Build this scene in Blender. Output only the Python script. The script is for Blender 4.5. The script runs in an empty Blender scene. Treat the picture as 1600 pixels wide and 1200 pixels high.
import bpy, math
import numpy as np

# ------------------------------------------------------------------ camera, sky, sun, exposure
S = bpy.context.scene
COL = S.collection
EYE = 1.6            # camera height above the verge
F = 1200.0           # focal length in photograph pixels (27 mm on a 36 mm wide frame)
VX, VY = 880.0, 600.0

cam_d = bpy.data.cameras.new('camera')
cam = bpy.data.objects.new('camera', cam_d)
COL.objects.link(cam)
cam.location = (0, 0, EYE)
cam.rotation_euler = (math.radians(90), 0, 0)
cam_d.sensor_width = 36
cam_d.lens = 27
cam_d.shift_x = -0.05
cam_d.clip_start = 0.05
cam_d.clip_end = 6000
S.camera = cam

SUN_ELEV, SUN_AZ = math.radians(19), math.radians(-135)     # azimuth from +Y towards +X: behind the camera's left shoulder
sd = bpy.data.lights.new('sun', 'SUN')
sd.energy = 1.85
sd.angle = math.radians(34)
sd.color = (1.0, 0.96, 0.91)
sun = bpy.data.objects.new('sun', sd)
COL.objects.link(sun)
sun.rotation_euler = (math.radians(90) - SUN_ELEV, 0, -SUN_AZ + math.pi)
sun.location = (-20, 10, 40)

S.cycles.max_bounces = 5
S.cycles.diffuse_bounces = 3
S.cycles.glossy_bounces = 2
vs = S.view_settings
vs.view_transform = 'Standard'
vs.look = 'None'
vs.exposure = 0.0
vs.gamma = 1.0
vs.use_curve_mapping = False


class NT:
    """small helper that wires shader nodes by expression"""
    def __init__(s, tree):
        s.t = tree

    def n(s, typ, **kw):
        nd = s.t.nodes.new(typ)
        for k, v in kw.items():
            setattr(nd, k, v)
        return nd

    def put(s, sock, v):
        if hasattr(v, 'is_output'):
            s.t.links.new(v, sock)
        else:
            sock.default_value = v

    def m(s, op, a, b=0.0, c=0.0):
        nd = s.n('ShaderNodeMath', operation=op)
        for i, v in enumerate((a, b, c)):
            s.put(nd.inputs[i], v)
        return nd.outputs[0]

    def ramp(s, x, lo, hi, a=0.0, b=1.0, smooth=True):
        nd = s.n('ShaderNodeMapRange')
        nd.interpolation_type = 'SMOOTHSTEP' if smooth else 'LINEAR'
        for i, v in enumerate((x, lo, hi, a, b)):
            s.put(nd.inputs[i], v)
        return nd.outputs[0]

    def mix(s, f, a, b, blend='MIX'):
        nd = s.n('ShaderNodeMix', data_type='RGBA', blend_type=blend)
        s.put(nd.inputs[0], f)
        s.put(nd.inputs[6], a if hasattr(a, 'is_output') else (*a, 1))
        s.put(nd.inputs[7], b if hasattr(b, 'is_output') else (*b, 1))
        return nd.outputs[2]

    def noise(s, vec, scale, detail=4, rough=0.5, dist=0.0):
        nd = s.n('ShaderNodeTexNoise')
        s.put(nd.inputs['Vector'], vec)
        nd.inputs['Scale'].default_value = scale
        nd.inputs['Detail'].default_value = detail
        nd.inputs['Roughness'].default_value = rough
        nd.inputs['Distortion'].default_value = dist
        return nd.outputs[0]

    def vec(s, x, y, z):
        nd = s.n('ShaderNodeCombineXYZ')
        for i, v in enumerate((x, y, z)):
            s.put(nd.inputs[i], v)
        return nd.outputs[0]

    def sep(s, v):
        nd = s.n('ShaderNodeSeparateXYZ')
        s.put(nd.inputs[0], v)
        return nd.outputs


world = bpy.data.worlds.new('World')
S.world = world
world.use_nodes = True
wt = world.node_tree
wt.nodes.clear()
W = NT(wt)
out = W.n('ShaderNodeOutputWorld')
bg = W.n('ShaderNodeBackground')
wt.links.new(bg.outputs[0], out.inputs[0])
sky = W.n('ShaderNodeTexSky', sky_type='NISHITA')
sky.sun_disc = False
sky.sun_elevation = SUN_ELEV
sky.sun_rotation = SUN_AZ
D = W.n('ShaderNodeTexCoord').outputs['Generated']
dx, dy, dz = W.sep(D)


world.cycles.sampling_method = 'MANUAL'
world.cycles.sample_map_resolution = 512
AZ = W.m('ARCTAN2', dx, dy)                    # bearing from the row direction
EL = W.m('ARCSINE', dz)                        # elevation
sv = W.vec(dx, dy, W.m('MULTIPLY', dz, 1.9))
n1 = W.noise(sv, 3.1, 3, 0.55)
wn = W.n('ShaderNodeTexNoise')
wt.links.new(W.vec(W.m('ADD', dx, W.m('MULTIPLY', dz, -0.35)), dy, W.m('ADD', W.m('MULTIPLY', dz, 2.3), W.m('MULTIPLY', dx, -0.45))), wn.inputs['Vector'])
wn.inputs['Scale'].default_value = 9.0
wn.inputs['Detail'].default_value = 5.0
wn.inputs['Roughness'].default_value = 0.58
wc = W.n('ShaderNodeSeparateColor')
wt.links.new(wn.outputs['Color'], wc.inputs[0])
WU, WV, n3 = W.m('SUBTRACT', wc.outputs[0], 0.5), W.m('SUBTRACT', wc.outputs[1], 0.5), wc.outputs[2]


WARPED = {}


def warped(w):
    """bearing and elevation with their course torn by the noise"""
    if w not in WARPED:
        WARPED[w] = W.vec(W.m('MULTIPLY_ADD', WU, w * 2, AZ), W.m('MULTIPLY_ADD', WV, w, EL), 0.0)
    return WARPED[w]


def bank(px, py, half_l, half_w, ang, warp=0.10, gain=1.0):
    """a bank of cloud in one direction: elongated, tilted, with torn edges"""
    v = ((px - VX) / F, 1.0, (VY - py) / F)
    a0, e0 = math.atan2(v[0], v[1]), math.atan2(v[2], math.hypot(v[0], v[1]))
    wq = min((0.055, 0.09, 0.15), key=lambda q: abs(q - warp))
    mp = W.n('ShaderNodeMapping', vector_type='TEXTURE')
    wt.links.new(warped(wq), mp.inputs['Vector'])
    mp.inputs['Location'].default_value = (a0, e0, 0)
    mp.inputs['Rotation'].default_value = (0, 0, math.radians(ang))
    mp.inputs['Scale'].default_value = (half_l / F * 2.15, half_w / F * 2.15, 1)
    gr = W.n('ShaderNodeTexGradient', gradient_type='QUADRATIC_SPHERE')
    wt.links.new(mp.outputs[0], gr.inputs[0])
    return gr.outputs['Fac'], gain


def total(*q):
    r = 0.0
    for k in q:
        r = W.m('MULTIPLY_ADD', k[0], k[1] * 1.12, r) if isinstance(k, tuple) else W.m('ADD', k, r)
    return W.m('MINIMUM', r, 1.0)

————

# The task
Find each line holding "wide". Copy it out.

# Result of the task
Build this scene in Blender. Output only the Python script. The script is for Blender 4.5. The script runs in an empty Blender scene. Treat the picture as 1600 pixels wide and 1200 pixels high.
F = 1200.0           # focal length in photograph pixels (27 mm on a 36 mm wide frame)